Gegenüber dem US-Technikmagazin The Verge kritisierte Youtube die Studie von Mozilla: Die Werkzeuge seien bewusst so entworfen, dass sie nicht alle mit einem Thema verwandten Inhalte blockieren. Damit wolle man verhindern, dass Echokammern entstehen. Mozilla habe das bei seiner Untersuchung nicht berücksichtigt.

Zusätzlich zur quantitativen Studie befragte Mozilla 2700 Personen direkt zu ihren Erfahrungen mit den Youtube-Algorithmen. Viele der Befragten klagten dabei über fehlende Möglichkeiten, den Algorithmus zu beeinflussen. Unter anderem beklagten die User, dass der Algorithmus sich die genutzten Inputs offenbar nicht lange merke, weil nach einer gewissen Zeit wieder gehäuft schlechte Videoempfehlungen aufgetaucht seien. Andere berichteten von großem Arbeitsaufwand beim Vermeiden unpassender Empfehlungen: Mindestens eine Person berichtete etwa, sie logge sich bei Youtube aus, um bestimmte Videos anzusehen.

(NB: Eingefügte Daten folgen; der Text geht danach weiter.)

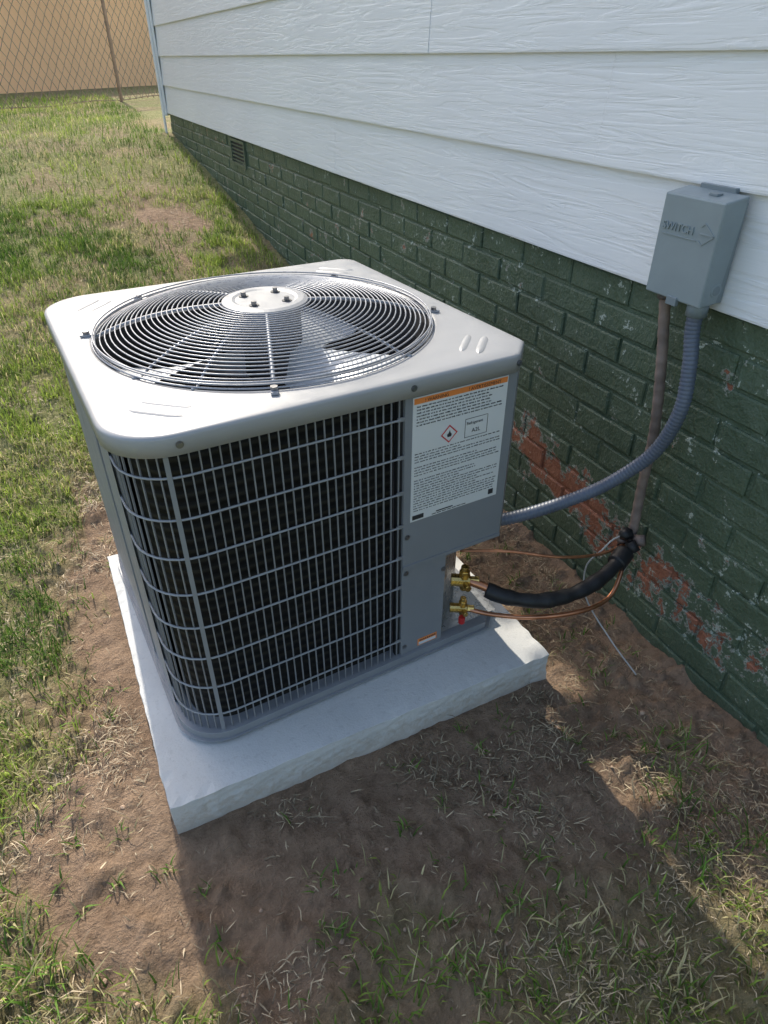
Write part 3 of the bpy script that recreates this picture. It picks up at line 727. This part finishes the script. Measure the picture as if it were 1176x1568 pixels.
# ------------------------------------------------------------------ tree
TR=empty('shade_tree',(-3.0,9.6,.6))
mb=MB(); mb.tube(spline([(0,0,-.2),(.03,.02,1.4),(.1,0,2.6),(.15,0,4.2)],8),lambda i:.20-.006*i,12,0)
cl=[]
for k in range(16):
    a=k*2.4; z=2.3+.14*k; r=random.uniform(1.2,2.4); e=Vector((math.cos(a)*r+.5,math.sin(a)*r,z+random.uniform(.4,1.2)))
    mb.tube(spline([(.1,0,z-.3),(e.x*.5,e.y*.5,z+.3),tuple(e)],5),lambda i:.06-.004*i,6,0); cl.append(e)
    cl.append(Vector((e.x*.55,e.y*.55,z+.6)))
mb.obj('trunk_and_limbs',M_bark,TR,smooth=True)
V=[];F=[];T=[]
for c in cl:
    for j in range(200):
        d=Vector((random.gauss(0,1),random.gauss(0,1),random.gauss(0,.7))); d=d.normalized()*.7*random.random()**.5
        p=c+d; r=random.uniform(.04,.08); u=Vector((random.gauss(0,1),random.gauss(0,1),random.gauss(0,1))).normalized(); w=u.orthogonal().normalized()
        b=len(V); V+=[p-u*r,p+w*r*.5,p+u*r,p-w*r*.5]; F.append((b,b+1,b+2,b+3)); g=random.uniform(.6,1.3); T+=[(.05*g,.09*g,.02*g,1)]*4
lf=mesh_obj('leaves',V,F,M_leaf,TR); at=lf.data.attributes.new('tint','FLOAT_COLOR','POINT'); at.data.foreach_set('color',np.array(T,np.float32).ravel())
# ------------------------------------------------------------------ light
AZ,EL=math.radians(5.6),math.radians(41)
sd=Vector((math.sin(AZ)*math.cos(EL),math.cos(AZ)*math.cos(EL),math.sin(EL)))
sun=bpy.data.lights.new('sun','SUN'); sun.energy=5.0; sun.angle=math.radians(.5); sun.color=(1,.93,.80)
so=bpy.data.objects.new('sun',sun); so.rotation_euler=sd.to_track_quat('Z','Y').to_euler(); so.location=(0,5,8); link(so)
w=bpy.data.worlds.new('World'); scene.world=w; w.use_nodes=True; nt=w.node_tree
sk=nt.nodes.new('ShaderNodeTexSky'); sk.sky_type='NISHITA'; sk.sun_disc=False; sk.sun_elevation=EL; sk.sun_rotation=AZ; sk.dust_density=3.0; sk.air_density=1.2; sk.ozone_density=1.2
nt.links.new(sk.outputs[0],nt.nodes['Background'].inputs[0]); nt.nodes['Background'].inputs[1].default_value=.29
# ------------------------------------------------------------------ camera
yaw,pit,rol=math.radians(29.427),math.radians(34.377),math.radians(-.159)
h=Vector((math.sin(yaw),math.cos(yaw),0)); fw=h*math.cos(pit)+Vector((0,0,-math.sin(pit))); r=Vector((math.cos(yaw),-math.sin(yaw),0)); u=r.cross(fw)
r2=r*math.cos(rol)+u*math.sin(rol); u2=-r*math.sin(rol)+u*math.cos(rol)
cam=bpy.data.cameras.new('camera'); cam.sensor_fit='VERTICAL'; cam.sensor_height=36; cam.lens=1018.7/1568*36; cam.clip_start=.02; cam.clip_end=300
co=bpy.data.objects.new('camera',cam); m=Matrix((r2,u2,-fw)).transposed().to_4x4(); m.translation=Vector((-.063,-.9,1.157)); co.matrix_world=m; link(co)
scene.camera=co
scene.view_settings.view_transform='Standard'; scene.view_settings.look='None'; scene.view_settings.exposure=0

Die Mozilla Foundation fordert Youtube-Mutter Google dazu auf, Nutzerinnen und Nutzern stärkere Werkzeuge zur Einflussnahme auf den Algorithmus bereitzustellen. Insbesondere sollten User auch in der Lage sein, ihre Erfahrung proaktiv zu gestalten, schreibt Mozilla. Youtube solle Forscherteams außerdem die Untersuchung des Algorithmus erleichtern.